Scarpitta used an immense black stage space as the nocturnal castle, its
inhabitant a black suited black man of quiet primal power, and its ingénue a
white gowned woman who vibrantly passed from door to door, and finally passed
through the last one. Illuminated white shapes, door's frames, floated
ceaselessly through the space, interrupted by bars of red light, strips of blue
lights, sometimes bars and strips of yellow and green lights to mark the
appearance of each new vista, though objective images of any of these existed
only in musical essence.
Mo. Altinoglu, Montpellier's principal guest conductor, painted Bartok's surreal
world with infinite colors, working with his singers costumed in abstracted,
almost concert dress to create an essential metaphysical world, in fact a
musical world, physically nuanced only by the minimal if continuous movements of
its actors. But each movement, no matter how minimal, a finger lifted for
example, a hand held out to accept an imaginary key, was carefully
choreographed, as was the 'irreale' slowness of the copulation (manqué ou pas)

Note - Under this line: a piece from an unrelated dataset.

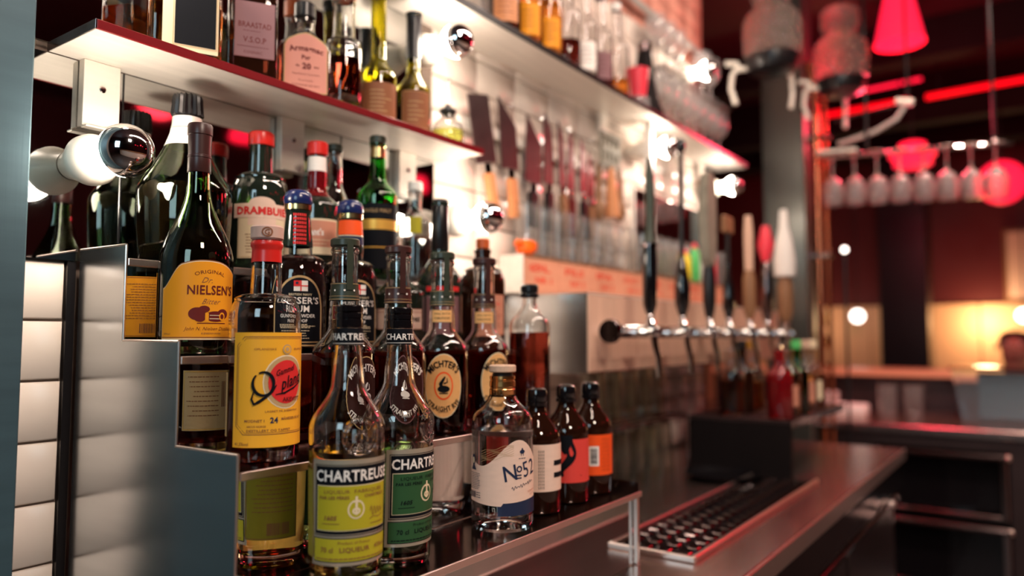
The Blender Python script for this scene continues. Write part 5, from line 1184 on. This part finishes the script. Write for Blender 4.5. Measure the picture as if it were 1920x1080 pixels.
# ------------------------------------------------------------ cross counter with glass-door fridges, far room
cc = thing('cross_counter', 'dark steel-topped cross counter with built-in glass-door fridges at the right', 'counter', (3.55, 0.0, CT))
put('counter_top', bx(-0.015, -0.6, -0.035, 0.75, 1.6, 0, 0.003), 'steel_counter', cc, False)
put('cabinet_body', bx(0.12, -0.6, -0.90, 0.73, 1.6, -0.036), 'panel_dark', cc, False)
put('front_panel', bx(0.0, -0.6, -0.085, 0.02, 1.6, -0.0355), 'panel_dark', cc, False)
put('side_panel', bx(0.0, -0.6, -0.90, 0.119, 0.12, -0.0855), 'panel_dark', cc, False)
put('side_panel', bx(0.0, 0.60, -0.90, 0.119, 1.6, -0.0855), 'panel_dark', cc, False)
for k, (z0, z1) in enumerate(((-0.345, -0.110), (-0.640, -0.395))):
    d = put('fridge_door', bx(0.06, 0.14, z0, 0.062, 0.58, z1), 'black_gloss', cc, False)
    bm = bmesh.new()
    for a in ((0.13, z0 - 0.012, 0.59, z0 + 0.008), (0.13, z1 - 0.008, 0.59, z1 + 0.012), (0.13, z0, 0.155, z1), (0.565, z0, 0.59, z1)): box(bm, -0.004, a[0], a[1], 0.050, a[2], a[3], 0.003)
    put('door_frame', bm, 'steel_dark', d, False)
    put('handle', tb([(-0.020, 0.14, z1 + 0.004), (-0.020, 0.58, z1 + 0.004)], 0.008, 10), 'chrome_dark', d)
    put('hinge_knob', lt(cyl(0.010, 0, 0.02, 0.003), 14), 'edge_steel', d, loc=(-0.018, 0.125, z1 - 0.004))
tagp(put('napkin_pile', bx(-0.06, -0.09, 0, 0.06, 0.09, 0.05, 0.008), 'napkin', None, False, (3.90, 0.78, CT + 0.0003)), 'pile of white napkins on the cross counter', 'napkins')
tagp(put('napkin_box', bx(-0.05, -0.06, 0, 0.05, 0.06, 0.09, 0.006), 'napkin', None, False, (4.12, 0.93, CT + 0.0003)), 'white box beside the napkin pile', 'box')
tm = tumbler('water_glass', 0.036, 0.044, 0.15, 'glass_ledge', 0.003, 24)
for i, (x, y, lb) in enumerate(((3.86, 0.595, 'clear tumbler on the cross counter beside the napkins'), (3.84, 0.485, 'tall clear tumbler on the cross counter, the right one of two'))):
    o = tm if i == 0 else dup(tm); o.location = (x, y, CT + 0.0003); o['label'] = lb; o['group'] = 'tumblers on the cross counter'
tub = thing('ice_tub', 'clear blue-white plastic tub with dark lining on the cross counter at the right', 'tub', (3.98, 0.12, CT + 0.0003))
P = [(-0.10, 0), (0.10, 0), (0.12, 0.235), (-0.12, 0.235)]
def frus(bm, a, b, h, c, d, z0=0):
    V = [bm.verts.new(p) for p in ((-a, -b, z0), (a, -b, z0), (a, b, z0), (-a, b, z0), (-c, -d, h), (c, -d, h), (c, d, h), (-c, d, h))]
    for f in ((3, 2, 1, 0), (4, 5, 6, 7), (0, 1, 5, 4), (1, 2, 6, 5), (2, 3, 7, 6), (3, 0, 4, 7)): bm.faces.new([V[i] for i in f])
bm = bmesh.new(); frus(bm, 0.10, 0.18, 0.225, 0.125, 0.215); put('tub_wall', bm, 'plastic_clear', tub, False)
bm = bmesh.new(); box(bm, -0.15, -0.225, 0.2255, 0.14, 0.225, 0.2385, 0.004); put('tub_rim', bm, 'chrome_dark', tub, False)
bm = bmesh.new(); box(bm, -0.085, -0.165, 0.012, 0.08, 0.12, 0.215, 0.006); put('dark_liner', bm, 'pillar_blue', tub, False)
rb = thing('raised_bar', 'raised bar ledge with pale orange wooden top behind the cross counter', 'bar', (4.36, 0.0, FLOOR))
put('bar_top', bx(-0.06, -0.6, 1.065, 0.34, 1.6, 1.100, 0.004), 'wood_bar', rb, False)
put('bar_body', bx(0.0, -0.6, 0, 0.24, 1.6, 1.0645), 'panel_dark', rb, False)
gt = thing('brass_ornament', 'tall brass beer font standing on the raised bar right of the copper pipe', 'beer font', (4.42, 1.02, FLOOR + 1.1003))
put('font_base', lt([(0, 0), (0.06, 0), (0.065, 0.01), (0.03, 0.03), (0.022, 0.08), (0, 0.08)], 24), 'brass', gt)
put('font_column', lt([(0, 0.08), (0.024, 0.08), (0.05, 0.12), (0.052, 0.16), (0.03, 0.20), (0.045, 0.25), (0.045, 0.30), (0.02, 0.33), (0.016, 0.42), (0, 0.42)], 24), 'brass', gt)
put('font_lever', tb([(0, 0, 0.42), (0.0, 0.0, 0.50)], [0.014, 0.020], 12), 'p_cream', gt)
put('font_spout', tb([(0, 0.02, 0.22), (0, 0.09, 0.22), (0, 0.10, 0.17)], 0.014, 12), 'brass', gt)
put('font_spout', tb([(0, 0.02, 0.32), (0, 0.08, 0.33), (0, 0.09, 0.29)], 0.012, 12), 'brass', gt)
fp = tagp(put('dark_column', bx(-0.16, -0.16, FLOOR, 0.16, 0.16, CEIL, 0.004), 'pillar_grey', None, False, (6.4, 0.835, 0)), 'dark square column in the middle of the far room', 'column')
fp.data.materials[0] = M['black']
lw = thing('lit_wainscot', 'warm lit wooden wainscot along the lower far wall', 'wall panelling', (6.985, 0, FLOOR))
for k in range(11):
    y = -1.2 + k * 0.40
    put('panel', bx(-0.02, y, 0, 0.014, y + 0.392, 1.535, 0.004), 'panel_lit', lw, False)
fr = thing('framed_poster', 'pale framed poster with dark blocks of print on the far wall at the right edge', 'poster', (6.96, -0.05, 0.56))
put('frame', bx(-0.008, -0.27, -0.28, 0.03, 0.27, 0.28, 0.004), 'wood_brown', fr, False)
put('poster_sheet', bx(-0.012, -0.245, -0.255, -0.0082, 0.245, 0.255), 'p_pink', fr, False)
for k in range(3): put('poster_print', bx(-0.0135, -0.15, -0.17 + k * 0.14, -0.0122, 0.11, -0.09 + k * 0.14), 'p_black', fr, False)
for i, (x, y, z, r, lb) in enumerate(((3.34, 0.66, 0.365, 0.012, 'tiny bright pilot lamp beside the copper pipe'), (6.6, 1.22, 0.17, 0.05, 'small white table lamp glow left of the dark column'), (6.7, 0.10, 0.16, 0.05, 'small white lamp glow above the seated person'))):
    t = thing('spot_lamp', lb, 'lamp', (x, y, z), 0)
    put('lamp_globe', lt([(0, -r)] + [(r * math.sin(a), -r * math.cos(a)) for a in [PI * k / 10 for k in range(1, 10)]] + [(0, r)], 20), 'spark', t)
    if i: put('lamp_stem', tb([(0, 0, r), (0, 0, CEIL - z - 0.001)], 0.004, 8), 'black', t)
    else: put('lamp_stem', tb([(0, 0, -r), (0, 0, FLOOR - z)], 0.006, 8), 'black', t)
# bar stools' side of the opposite counter, reflected in the polished steel
oc = thing('front_bar', 'front bar counter behind the photographer with a white tiled face', 'counter', (0.5, -1.05, FLOOR))
put('bar_top', bx(-2.2, -0.45, 1.06, 4.2, 0.06, 1.10, 0.004), 'wood_brown', oc, False)
put('bar_body', bx(-2.2, -0.40, 0, 4.2, -0.012, 1.059), 'grout', oc, False)
tq = None
for i in range(32):
    for k in range(6):
        L_ = (-2.2 + i * 0.2, -0.0118, 0.05 + k * 0.165)
        if tq is None:
            tq = put('tile', bx(0.002, 0, 0.002, 0.198, 0.008, 0.163, 0.001), 'tile', oc, False, L_)
        else: dup(tq, oc, L_)

# ------------------------------------------------------------ seated guest
def skin(name, nodes, edges, m, parent, sub=2):
    me = bpy.data.meshes.new(name); me.from_pydata([n[:3] for n in nodes], edges, [])
    o = bpy.data.objects.new(name, me); C.objects.link(o)
    o.modifiers.new('skin', 'SKIN'); me.skin_vertices or None
    for i, n in enumerate(nodes): me.skin_vertices[0].data[i].radius = (n[3], n[4] if len(n) > 4 else n[3])
    me.skin_vertices[0].data[0].use_root = True
    sb = o.modifiers.new('sub', 'SUBSURF'); sb.levels = sub; sb.render_levels = sub
    dg = bpy.context.evaluated_depsgraph_get(); m2 = bpy.data.meshes.new_from_object(o.evaluated_get(dg))
    bpy.data.objects.remove(o)
    m2.materials.clear(); m2.materials.append(M[m])
    for p_ in m2.polygons: p_.use_smooth = True; p_.material_index = 0
    q = bpy.data.objects.new(name, m2); C.objects.link(q); q.parent = parent; return q
pe = thing('person', 'person with dark hair in a dark shirt seated behind the raised bar at the right', 'person', (5.12, 0.13, FLOOR))
# local axes: -x is forward (towards the bar), z up from the floor; seat at 0.62
N = [(0.10, 0, 0.66, 0.13, 0.16), (0.09, 0, 0.80, 0.11, 0.14), (0.06, 0, 0.95, 0.12, 0.17), (0.05, 0, 1.03, 0.08, 0.10), (0.03, 0, 1.09, 0.045, 0.05), (0.01, 0, 1.15, 0.07, 0.065), (0.0, 0, 1.235, 0.085, 0.075), (0.01, 0, 1.285, 0.06, 0.055),
     (0.07, 0.10, 1.00, 0.055), (0.06, 0.20, 0.97, 0.052), (0.02, 0.25, 0.76, 0.042), (-0.17, 0.19, 0.72, 0.032), (-0.23, 0.17, 0.725, 0.026),
     (0.07, -0.10, 1.00, 0.055), (0.06, -0.20, 0.97, 0.052), (0.02, -0.25, 0.76, 0.042), (-0.17, -0.19, 0.72, 0.032), (-0.23, -0.17, 0.725, 0.026),
     (0.04, 0.10, 0.64, 0.085), (-0.34, 0.13, 0.62, 0.062), (-0.30, 0.13, 0.34, 0.048), (-0.27, 0.13, 0.09, 0.036), (-0.38, 0.14, 0.035, 0.034),
     (0.04, -0.10, 0.64, 0.085), (-0.34, -0.13, 0.62, 0.062), (-0.30, -0.13, 0.34, 0.048), (-0.27, -0.13, 0.09, 0.036), (-0.38, -0.14, 0.035, 0.034),
     (-0.075, 0, 1.205, 0.022, 0.016)]
Eg = [(0, 1), (1, 2), (2, 3), (3, 4), (4, 5), (5, 6), (6, 7), (2, 8), (8, 9), (9, 10), (10, 11), (11, 12), (2, 13), (13, 14), (14, 15), (15, 16), (16, 17), (0, 18), (18, 19), (19, 20), (20, 21), (21, 22), (0, 23), (23, 24), (24, 25), (25, 26), (26, 27), (6, 28)]
body = skin('body', N, Eg, 'skin', pe)
skin('shirt', [(n[0], n[1], n[2], n[3] + 0.012, (n[4] if len(n) > 4 else n[3]) + 0.012) for n in N[:4]] + [(n[0], n[1], n[2], n[3] + 0.010) for n in (N[8], N[9], N[10], N[13], N[14], N[15])], [(0, 1), (1, 2), (2, 3), (2, 4), (4, 5), (5, 6), (2, 7), (7, 8), (8, 9)], 'shirt', pe)
skin('hair', [(0.035, 0, 1.17, 0.070, 0.080), (0.030, 0, 1.25, 0.090, 0.088), (0.020, 0, 1.31, 0.068, 0.066)], [(0, 1), (1, 2)], 'hair', pe)
for s in (-1, 1):
    f0 = (-0.255, s * 0.17, 0.725)
    for k in range(4):
        yy = s * 0.17 + (k - 1.5) * 0.019; Ln = (0.070, 0.080, 0.075, 0.058)[k]
        put('finger', tb([(-0.240, yy, 0.727), (-0.24 - Ln * 0.5, yy, 0.735), (-0.24 - Ln, yy, 0.722)], [0.009, 0.0085, 0.006], 8), 'skin', pe)
    put('thumb', tb([(-0.215, s * 0.148, 0.728), (-0.240, s * 0.122, 0.735), (-0.268, s * 0.112, 0.728)], [0.010, 0.009, 0.007], 8), 'skin', pe)
    put('eye', lt([(0, -0.008), (0.006, -0.005), (0.008, 0), (0.006, 0.005), (0, 0.008)], 12), 'white', pe, loc=(-0.083, s * 0.030, 1.235))
    put('ear', lt([(0, -0.02), (0.008, -0.012), (0.010, 0), (0.008, 0.014), (0, 0.02)], 12), 'skin', pe, loc=(0.005, s * 0.083, 1.215))
put('mouth', tb([(-0.080, -0.020, 1.165), (-0.086, 0, 1.163), (-0.080, 0.020, 1.165)], [0.003, 0.005, 0.003], 8), 'p_maroon', pe)
sl = thing('bar_stool', 'dark stool under the seated person', 'stool', (5.22, 0.13, FLOOR))
put('seat', lt(cyl(0.17, 0.47, 0.515, 0.01), 28), 'black', sl)
for k in range(4):
    a = PI / 4 + k * PI / 2; put('leg', tb([(0.11 * math.cos(a), 0.11 * math.sin(a), 0.47), (0.17 * math.cos(a), 0.17 * math.sin(a), 0)], 0.012, 10), 'chrome_dark', sl)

and the final passage (though these final actions were not at all based on the
minimal movements of concert performance). Scarpitta found the exact delicate
balance of music and vision to create the magic of this archetypical dream
world.
Mme. Gubish was the focus of the Scarpitta production, the text carefully
delivered with vocal and histrionic mastery. Mr. White is much appreciated as a
Bluebeard; here his usual careful singing and musicianship merged seamlessly
into the darker recesses of the stage picture. The Orchéstre National de
Montpellier reveled in the opportunity to perform this orchestral masterpiece,
the openness of the Opéra Berlioz' pit revealing a transparency of tone that we
miss in the Opéra Comedie [Montpellier's nineteenth century opera house].
The production was a technical feat, the continuously choreographed
upward-downward, onstage-offstage movements of the doors and strips surely
required an army of technicians and precise stage management. Unfortunately
these technicians did not share in the applause, though Mr. Scarpitta did take a
well-deserved bow at this third and final performance, as the lighting designer,
Urs Schönebaum should have done too.